Valley Farm Holiday Cottages

Hills, Moors and Marshes

Colyford Common

Colyford Common is an important site for many of the birds that live on the Axe Estuary. Among the many species found here in summer are various warblers which abound in the areas of reed and sedge around the marsh, and a small population of redshank which make their nests in the large tussocks. Redshanks only breed at two locations in the County, the upper Axe estuary being one of them.

Winter brings a different range of species, many of which are visiting from the far north. Flocks of widgeon feed on the saltmarsh and large numbers of wading birds such as curlew can be seen in the area.
5.5 miles  12 minutes

Seaton Marshes

A favourite walk for many local residents, Seaton Marshes is a Local Nature Reserve with a wide variety of wildlife, especially wild fowl and other birds. Awarded a Green Flag for its natural history, access and facilities, it also has a community focus with events throughout the year, including some ‘wet and wild’ weekends with many activities for all ages, as well as regular ‘meet the birds’ sessions at the bird hide.
5.6 miles : 12 minutes

Holyford Woods Nature Reserve   

Oak, ash and hazel abound at Holyford Woods where birds nest in tree holes, bats roost in handy crevices and tangled roots can provide nest sites for weasels and wood mice. A goyle, or sunken stream runs through the heart of the woodland, feeding the Stafford Brook which runs into the Axe estuary at the nearby Colyford Common Local Nature Reserve.

The site offers great walking throughout the year with various routes available using the public and permissive footpaths around the site.
6 miles 14 minutes

Blackdown Hills Area of Outstanding Natural Beauty

An area of unspoilt rural landscape of great beauty with an extraordinary variety of flora and fauna to discover.
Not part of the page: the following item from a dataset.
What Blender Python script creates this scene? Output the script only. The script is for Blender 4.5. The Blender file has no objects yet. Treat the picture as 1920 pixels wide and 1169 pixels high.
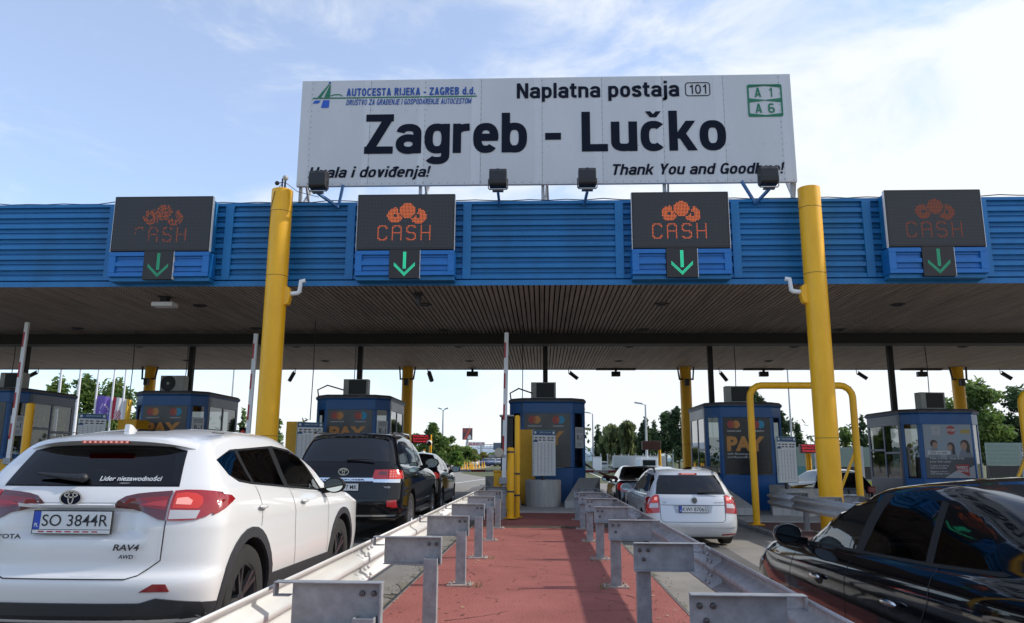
import bpy, bmesh, math, random
from mathutils import Vector, Matrix
from mathutils.bvhtree import BVHTree
from mathutils.geometry import delaunay_2d_cdt
random.seed(7)
C = bpy.context.scene.collection
SC = bpy.context.scene
PI = math.pi

# ------------------------------------------------------------------ camera
cam = bpy.data.cameras.new('camera'); co = bpy.data.objects.new('camera', cam); C.objects.link(co)
cam.sensor_width = 36.0; cam.lens = 1429 / 1920 * 36; cam.clip_end = 3000; cam.clip_start = 0.05
def aim(pitch, yaw, roll):
    f = Vector((-math.sin(yaw) * math.cos(pitch), math.cos(yaw) * math.cos(pitch), math.sin(pitch)))
    r = Vector((math.cos(yaw), math.sin(yaw), 0)); u = r.cross(f)
    r2 = r * math.cos(roll) + u * math.sin(roll); u2 = u * math.cos(roll) - r * math.sin(roll)
    return Matrix((r2, u2, -f)).transposed().to_4x4()
co.matrix_world = Matrix.Translation((0, 0, 1.5)) @ aim(math.radians(11.0), math.radians(2.3), 0.005)
SC.camera = co

# ------------------------------------------------------------------ sky, sun, exposure
SUN_EL, SUN_AZ = math.radians(36), math.radians(84)      # azimuth measured from +Y towards +X
w = bpy.data.worlds.new('World'); SC.world = w; w.use_nodes = True
nt = w.node_tree; nt.nodes.clear()
def N(t, **kw):
    n = nt.nodes.new(t)
    for k, v in kw.items():
        if k[0] == '_': n.inputs[int(k[1:])].default_value = v
        else: setattr(n, k, v)
    return n
out = N('ShaderNodeOutputWorld'); bg = N('ShaderNodeBackground'); bg2 = N('ShaderNodeBackground')
sky = N('ShaderNodeTexSky', sky_type='NISHITA', sun_disc=False, sun_elevation=SUN_EL, sun_rotation=SUN_AZ, air_density=1.0, dust_density=0.6, ozone_density=2.0)
bg.inputs[1].default_value = 0.125
bg2.inputs[0].default_value = (0.93, 0.965, 1.0, 1); bg2.inputs[1].default_value = 0.56
mix = N('ShaderNodeMixShader'); tc = N('ShaderNodeTexCoord')
sep = N('ShaderNodeSeparateXYZ'); nt.links.new(tc.outputs['Generated'], sep.inputs[0])
def M_(op, a, b=None, clamp=False):
    n = N('ShaderNodeMath', operation=op, use_clamp=clamp)
    for i, v in enumerate((a, b)):
        if v is None: continue
        if isinstance(v, (int, float)): n.inputs[i].default_value = v
        else: nt.links.new(v, n.inputs[i])
    return n.outputs[0]
# thin cloud veil: thicker low down and towards the sun, broken by noise
mp = N('ShaderNodeMapping'); mp.inputs['Scale'].default_value = (1.6, 1.6, 3.2); mp.inputs['Rotation'].default_value = (0.2, 0.5, 0.6)
nt.links.new(tc.outputs['Generated'], mp.inputs[0])
nz = N('ShaderNodeTexNoise'); nz.inputs['Scale'].default_value = 2.9; nz.inputs['Detail'].default_value = 9; nz.inputs['Roughness'].default_value = 0.62; nz.inputs['Distortion'].default_value = 0.5
nt.links.new(mp.outputs[0], nz.inputs[0])
side = M_('MULTIPLY', sep.outputs[0], 0.95)
low = M_('ADD', M_('MULTIPLY', M_('SUBTRACT', 0.3, sep.outputs[2]), 0.55), M_('MULTIPLY', M_('MULTIPLY', M_('MAXIMUM', M_('SUBTRACT', 0.22, sep.outputs[2]), 0.0), 2.2), M_('MAXIMUM', sep.outputs[1], 0.0)))
base = M_('ADD', M_('ADD', M_('ADD', side, low), M_('MULTIPLY', sep.outputs[1], 0.25)), 0.25)
nn = M_('MULTIPLY', M_('SUBTRACT', nz.outputs[0], 0.5), 2.5)
fac = M_('ADD', base, nn, True)
rmp = N('ShaderNodeMapRange', interpolation_type='SMOOTHSTEP'); rmp.inputs[1].default_value = 0.0; rmp.inputs[2].default_value = 1.0; rmp.inputs[3].default_value = 0.27; rmp.inputs[4].default_value = 0.97
nt.links.new(fac, rmp.inputs[0])
tint = N('ShaderNodeMix', data_type='RGBA', blend_type='MULTIPLY'); tint.inputs[0].default_value = 1; tint.inputs[7].default_value = (0.90, 1.0, 1.13, 1)
nt.links.new(sky.outputs[0], tint.inputs[6]); nt.links.new(tint.outputs[2], bg.inputs[0])
nt.links.new(rmp.outputs[0], mix.inputs[0]); nt.links.new(bg.outputs[0], mix.inputs[1]); nt.links.new(bg2.outputs[0], mix.inputs[2])
nt.links.new(mix.outputs[0], out.inputs[0])
sl = bpy.data.lights.new('sun', 'SUN'); sl.energy = 1.95; sl.angle = math.radians(1.6); sl.color = (1, 0.95, 0.87)
so = bpy.data.objects.new('sun', sl); C.objects.link(so)
sd = Vector((math.sin(SUN_AZ) * math.cos(SUN_EL), math.cos(SUN_AZ) * math.cos(SUN_EL), math.sin(SUN_EL)))
so.rotation_euler = sd.to_track_quat('Z', 'Y').to_euler(); so.location = (30, 10, 40)
SC.view_settings.view_transform = 'Standard'; SC.view_settings.look = 'None'; SC.view_settings.exposure = 0.92; SC.view_settings.gamma = 1
SC.cycles.max_bounces = 8; SC.cycles.transparent_max_bounces = 16; SC.cycles.use_denoising = True

def ground(x):                                   # the carriageway falls gently to the right
    a = abs(x); d = 0.03 * a if a < 8 else 0.24 + 0.008 * min(a - 8, 20)
    return -d if x > 0 else d

# ------------------------------------------------------------------ materials
MATS = {}
def mat(name, col, rough=0.5, metal=0.0, var=0.0, scale=8.0, col2=None, bump=0.0, bscale=None, coat=0.0, emit=None, es=0.0, spec=None, detail=6, coord='Object', stretch=(1, 1, 1)):
    if name in MATS: return MATS[name]
    m = bpy.data.materials.new(name); m.use_nodes = True; t = m.node_tree; b = t.nodes['Principled BSDF']
    b.inputs['Base Color'].default_value = (*col, 1); b.inputs['Roughness'].default_value = rough; b.inputs['Metallic'].default_value = metal
    if coat: b.inputs['Coat Weight'].default_value = coat; b.inputs['Coat Roughness'].default_value = 0.03
    if spec is not None: b.inputs['Specular IOR Level'].default_value = spec
    if emit: b.inputs['Emission Color'].default_value = (*emit, 1); b.inputs['Emission Strength'].default_value = es
    if var or col2 or bump:
        c = t.nodes.new('ShaderNodeTexCoord'); mp = t.nodes.new('ShaderNodeMapping'); mp.inputs['Scale'].default_value = stretch
        t.links.new(c.outputs[coord], mp.inputs[0])
        n = t.nodes.new('ShaderNodeTexNoise'); n.inputs['Scale'].default_value = scale; n.inputs['Detail'].default_value = detail; n.inputs['Roughness'].default_value = 0.65
        t.links.new(mp.outputs[0], n.inputs[0])
        if var or col2:
            r = t.nodes.new('ShaderNodeValToRGB'); r.color_ramp.elements[0].position = 0.3; r.color_ramp.elements[1].position = 0.7
            c2 = col2 or tuple(min(1, x * (1 + var)) for x in col)
            c1 = col if col2 else tuple(x * (1 - var) for x in col)
            r.color_ramp.elements[0].color = (*c1, 1); r.color_ramp.elements[1].color = (*c2, 1)
            t.links.new(n.outputs[0], r.inputs[0]); t.links.new(r.outputs[0], b.inputs['Base Color'])
            mr = t.nodes.new('ShaderNodeMapRange'); mr.inputs[3].default_value = max(0.02, rough - 0.08); mr.inputs[4].default_value = min(1, rough + 0.08)
            t.links.new(n.outputs[0], mr.inputs[0]); t.links.new(mr.outputs[0], b.inputs['Roughness'])
        if bump:
            n2 = t.nodes.new('ShaderNodeTexNoise'); n2.inputs['Scale'].default_value = bscale or scale * 4; n2.inputs['Detail'].default_value = 4
            t.links.new(mp.outputs[0], n2.inputs[0])
            bp = t.nodes.new('ShaderNodeBump'); bp.inputs['Strength'].default_value = bump; bp.inputs['Distance'].default_value = 0.02
            t.links.new(n2.outputs[0], bp.inputs['Height']); t.links.new(bp.outputs[0], b.inputs['Normal'])
    MATS[name] = m; return m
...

The Blackdown Hills form a tranquil, beautiful, and relatively isolated landscape on the Devon and Somerset border. Steep ridges, high plateau, valleys and springs create a charming mosaic of countryside dotted with farms, villages and ancient features.
8.2 miles  16 minutes

The Quantock Hills

Characterised by deep wooded valleys or “combes”, open heath land and rich flora and fauna, the Quantocks are ideal for walking, cycling and horse riding. Such is their special quality, that this area was the first in the country to be designated an Area of Outstanding Natural Beauty in 1956   Amongst the many picturesque villages are: Kingston St Mary, Bishops Lydeard, Holford, Crowcombe and Nether Stowey, one time home of romantic poet Samuel Taylor Coleridge and starting point of the 51 mile Coleridge Way
34 miles   1hour 5 minutes


National Park  Situated in the south west of England, right in the very heart of Devon, Dartmoor is a landscape of stunning views, awe inspiring granite tors, deep wooded valleys with fast flowing rivers, and rugged, wide open spaces. 

But Dartmoor also has a very gentle side. Safe, quiet areas where you can picnic with the family, easy to follow trails for strolling, walking and cycling.

Indulge your inner horticulturalist at one of the many gardens, lose yourself in an ancient abbey, wander ancient ruins, be amazed in a museum, take in some heritage and feel inspired in a gallery.

See miniature ponies, pet llamas, swim in the open air, and visit the famous zoo. Not enough choice? Marvel at the marble museum, up your heart rate on exciting fairground rides, be transported back in time with a ride on a steam train, or study the history of Dartmoor in one of the National Park Visitor Centres. 

Be amazed by foaming waterfalls and deep gorges, spend a quiet afternoon exploring a sculpture exhibition in an arboretum, walk around one of the stunning reservoirs, or visit the farm that provided the inspiration behind War Horse. 

Whatever you love to do, if you are looking for an inspiring or exciting attraction to visit with the family, Dartmoor has something for everyone.